Exercise –
Retype the entries, please, from their first line to the line containing "intub('toy_duster', .03, .045, 'bark', .42, 1, 'dark", exactly and only those lines, minus the pictures.
___ Input for this task ___
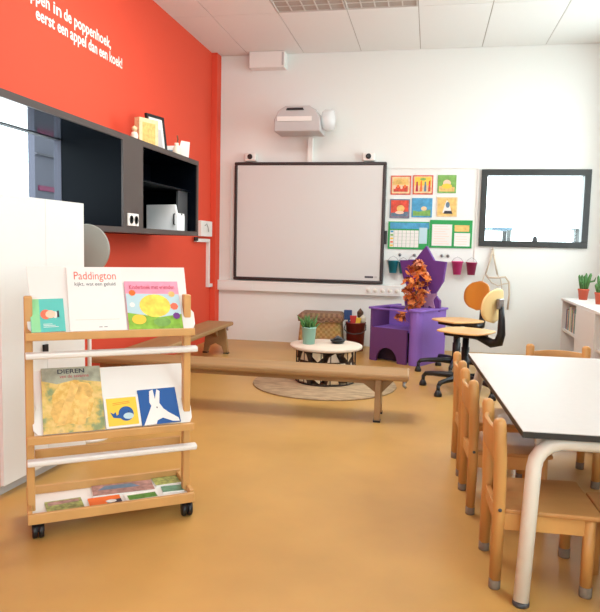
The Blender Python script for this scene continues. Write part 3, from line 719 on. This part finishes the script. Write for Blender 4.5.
intub('toy_brush', -.055, .0, 'toy_blue', .40, 0, 'navy blue toy brush in the dark red tub', 'toy'); intub('toy_spade', -.015, -.045, 'toy_red', .35, 2, 'red toy spade in the dark red tub', 'toy')
intub('toy_spoon', .02, -.04, 'yellow', .33, 2, 'yellow toy scoop in the dark red tub', 'toy'); intub('toy_mallet', .055, .01, 'toy_cream', .36, 1, 'cream headed toy mallet in the dark red tub', 'toy')
intub('toy_duster', .03, .045, 'bark', .42, 1, 'dark brown toy duster standing highest in the dark red tub', 'toy')

# ------------------------------------------------------------------ purple throne with star and leaf garland
th = thing('throne_chair', (-.502, 6.05, 0), math.atan2(-.18, .33), 'purple play throne with a big star shaped back', 'throne')
W, DP = .376, .50
b = MB()   # front panel with an arched opening
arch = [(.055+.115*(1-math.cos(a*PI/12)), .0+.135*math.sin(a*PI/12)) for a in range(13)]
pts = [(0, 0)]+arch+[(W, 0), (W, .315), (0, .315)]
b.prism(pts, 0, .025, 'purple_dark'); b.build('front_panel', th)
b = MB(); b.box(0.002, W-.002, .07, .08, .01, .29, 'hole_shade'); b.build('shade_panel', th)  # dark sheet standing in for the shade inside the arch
b = MB(); b.box(0, W, .025, DP, .29, .315, 'purple'); b.build('seat', th)
b = MB(); b.box(-.02, 0, 0, DP, 0, .49, 'purple_dark'); b.build('arm', th, bevel=.006)
b = MB(); prof = []
for k in range(9): a = PI+PI*k/8; prof.append((W+.065+.065*math.cos(a), .065+.065*math.sin(a)))
prof += [(W+.13, DP), (W, DP)]
b.prism(prof, 0, .49, 'purple', axis='z', smooth=False); b.build('arm', th, bevel=.004)
b = MB(); b.box(0, W, .30, .33, .315, .49, 'purple'); b.build('back_panel', th, bevel=.005)
b = MB(); b.box(-.03, W, -.012, .012, .485, .50, 'purple'); b.box(-.035, .012, -.012, DP+.01, .485, .505, 'purple'); prof2 = [(W+.065+(x-W-.065)*1.18, y*1.05-.008) for x, y in prof]; b.prism(prof2, .488, .507, 'purple', axis='z'); b.box(0, W, .285, .35, .485, .505, 'purple')
b.build('rim', th, bevel=.004)
cx = .315; kx = .0111
star = [(cx+kx*a, z) for a, z in ((3, 1.085), (11, .95), (22, .94), (20, .76), (13, .635), (18, .58), (18, .49), (16, .45), (-14, .45), (-16, .55), (-11, .63), (-18, .77), (-22, .94), (-7, .95))]
b = MB(); b.prism(star, .34, .375, 'star_purple');b.prism([(cx-.12, .29), (cx+.10, .29), (cx+.10, .48), (cx-.12, .48)], .342, .373, 'star_purple'); b.build('star_back', th, bevel=.004)
b = MB(); s2 = []
for k in range(10):
    a = R(100+36*k); r = (.13 if k % 2 == 0 else .06); s2.append((cx+.09+r*.8*math.cos(a), .585+r*math.sin(a)))
b.prism(s2, .322, .338, 'mauve'); b.build('small_star', th, bevel=.003)
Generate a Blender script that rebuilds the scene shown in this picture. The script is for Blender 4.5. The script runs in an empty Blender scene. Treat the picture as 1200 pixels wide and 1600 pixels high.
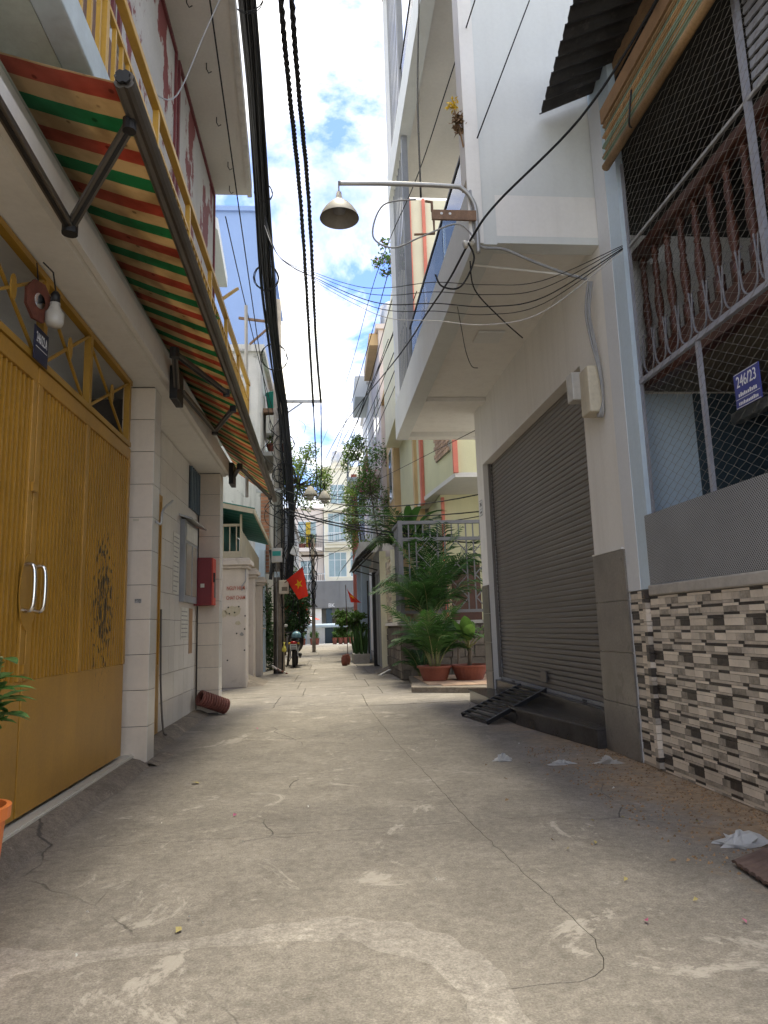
import bpy, math, random
from mathutils import Vector, Matrix
random.seed(7)
S = bpy.context.scene
RAD = math.radians

# ---------------------------------------------------------------- camera, sky, sun, exposure
cam_d = bpy.data.cameras.new('camera'); cam = bpy.data.objects.new('camera', cam_d)
S.collection.objects.link(cam); S.camera = cam
PITCH, YAW, ROLL = RAD(9.313), RAD(4.636), RAD(-1.7)
fwd = Vector((math.sin(YAW) * math.cos(PITCH), math.cos(YAW) * math.cos(PITCH), math.sin(PITCH)))
rgt = Vector((math.cos(YAW), -math.sin(YAW), 0)); upv = rgt.cross(fwd)
r2 = rgt * math.cos(ROLL) + upv * math.sin(ROLL); u2 = upv * math.cos(ROLL) - rgt * math.sin(ROLL)
mw = Matrix((r2, u2, -fwd)).transposed().to_4x4(); mw.translation = (0, 0, 1.05)
cam.matrix_world = mw
cam_d.sensor_fit = 'VERTICAL'; cam_d.sensor_height = 36; cam_d.lens = 36 * 1100 / 1600
cam_d.clip_start = 0.05; cam_d.clip_end = 2000

SUN_EL, SUN_AZ = RAD(74), RAD(12)         # azimuth clockwise from +Y (down the alley): high, a little ahead and to the right
W = bpy.data.worlds.new('World'); S.world = W; W.use_nodes = True
wn, wl = W.node_tree.nodes, W.node_tree.links
wn.clear()
def wnode(t, **k):
    n = wn.new(t)
    for a, b in k.items(): setattr(n, a, b)
    return n
wout = wnode('ShaderNodeOutputWorld'); wbg = wnode('ShaderNodeBackground'); wbg.inputs[1].default_value = 0.14
sky = wnode('ShaderNodeTexSky', sky_type='NISHITA'); sky.sun_disc = False
sky.sun_elevation = SUN_EL; sky.sun_rotation = SUN_AZ; sky.air_density = 1.0; sky.dust_density = 0.6; sky.ozone_density = 2.5
tc = wnode('ShaderNodeTexCoord'); sep = wnode('ShaderNodeSeparateXYZ'); wl.new(tc.outputs['Generated'], sep.inputs[0])
za = wnode('ShaderNodeMath', operation='ADD'); wl.new(sep.outputs[2], za.inputs[0]); za.inputs[1].default_value = 0.22
zm = wnode('ShaderNodeMath', operation='MAXIMUM'); wl.new(za.outputs[0], zm.inputs[0]); zm.inputs[1].default_value = 0.05
cx = wnode('ShaderNodeMath', operation='DIVIDE'); cy = wnode('ShaderNodeMath', operation='DIVIDE')
wl.new(sep.outputs[0], cx.inputs[0]); wl.new(zm.outputs[0], cx.inputs[1]); wl.new(sep.outputs[1], cy.inputs[0]); wl.new(zm.outputs[0], cy.inputs[1])
cmb = wnode('ShaderNodeCombineXYZ'); wl.new(cx.outputs[0], cmb.inputs[0]); wl.new(cy.outputs[0], cmb.inputs[1]); cmb.inputs[2].default_value = 4.3
n1 = wnode('ShaderNodeTexNoise'); n1.inputs['Scale'].default_value = 1.9; n1.inputs['Detail'].default_value = 8; n1.inputs['Roughness'].default_value = 0.6; n1.inputs['Distortion'].default_value = 0.35
wl.new(cmb.outputs[0], n1.inputs['Vector'])
rmp = wnode('ShaderNodeValToRGB'); rmp.color_ramp.elements[0].position = 0.43; rmp.color_ramp.elements[1].position = 0.62
wl.new(n1.outputs[0], rmp.inputs[0])
n2 = wnode('ShaderNodeTexNoise'); n2.inputs['Scale'].default_value = 4.5; n2.inputs['Detail'].default_value = 6
wl.new(cmb.outputs[0], n2.inputs['Vector'])
cr2 = wnode('ShaderNodeValToRGB'); cr2.color_ramp.elements[0].position = 0.3; cr2.color_ramp.elements[1].position = 0.72
cr2.color_ramp.elements[0].color = (3.4, 3.4, 3.7, 1); cr2.color_ramp.elements[1].color = (9.8, 9.2, 8.3, 1)
wl.new(n2.outputs[0], cr2.inputs[0])
mx = wnode('ShaderNodeMix', data_type='RGBA'); wl.new(rmp.outputs[0], mx.inputs[0]); tint = wnode('ShaderNodeMix', data_type='RGBA', blend_type='MULTIPLY'); tint.inputs[0].default_value = 1; wl.new(sky.outputs[0], tint.inputs[6]); tint.inputs[7].default_value = (.44, .52, .82, 1); wl.new(tint.outputs[2], mx.inputs[6]); wl.new(cr2.outputs[0], mx.inputs[7])
wl.new(mx.outputs[2], wbg.inputs[0]); wl.new(wbg.outputs[0], wout.inputs[0])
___
Exercise solution –
The Blender Python script for this scene continues. Write part 3, from line 719 on. This part finishes the script. Write for Blender 4.5.
intub('toy_brush', -.055, .0, 'toy_blue', .40, 0, 'navy blue toy brush in the dark red tub', 'toy'); intub('toy_spade', -.015, -.045, 'toy_red', .35, 2, 'red toy spade in the dark red tub', 'toy')
intub('toy_spoon', .02, -.04, 'yellow', .33, 2, 'yellow toy scoop in the dark red tub', 'toy'); intub('toy_mallet', .055, .01, 'toy_cream', .36, 1, 'cream headed toy mallet in the dark red tub', 'toy')
intub('toy_duster', .03, .045, 'bark', .42, 1, 'dark brown toy duster standing highest in the dark red tub', 'toy')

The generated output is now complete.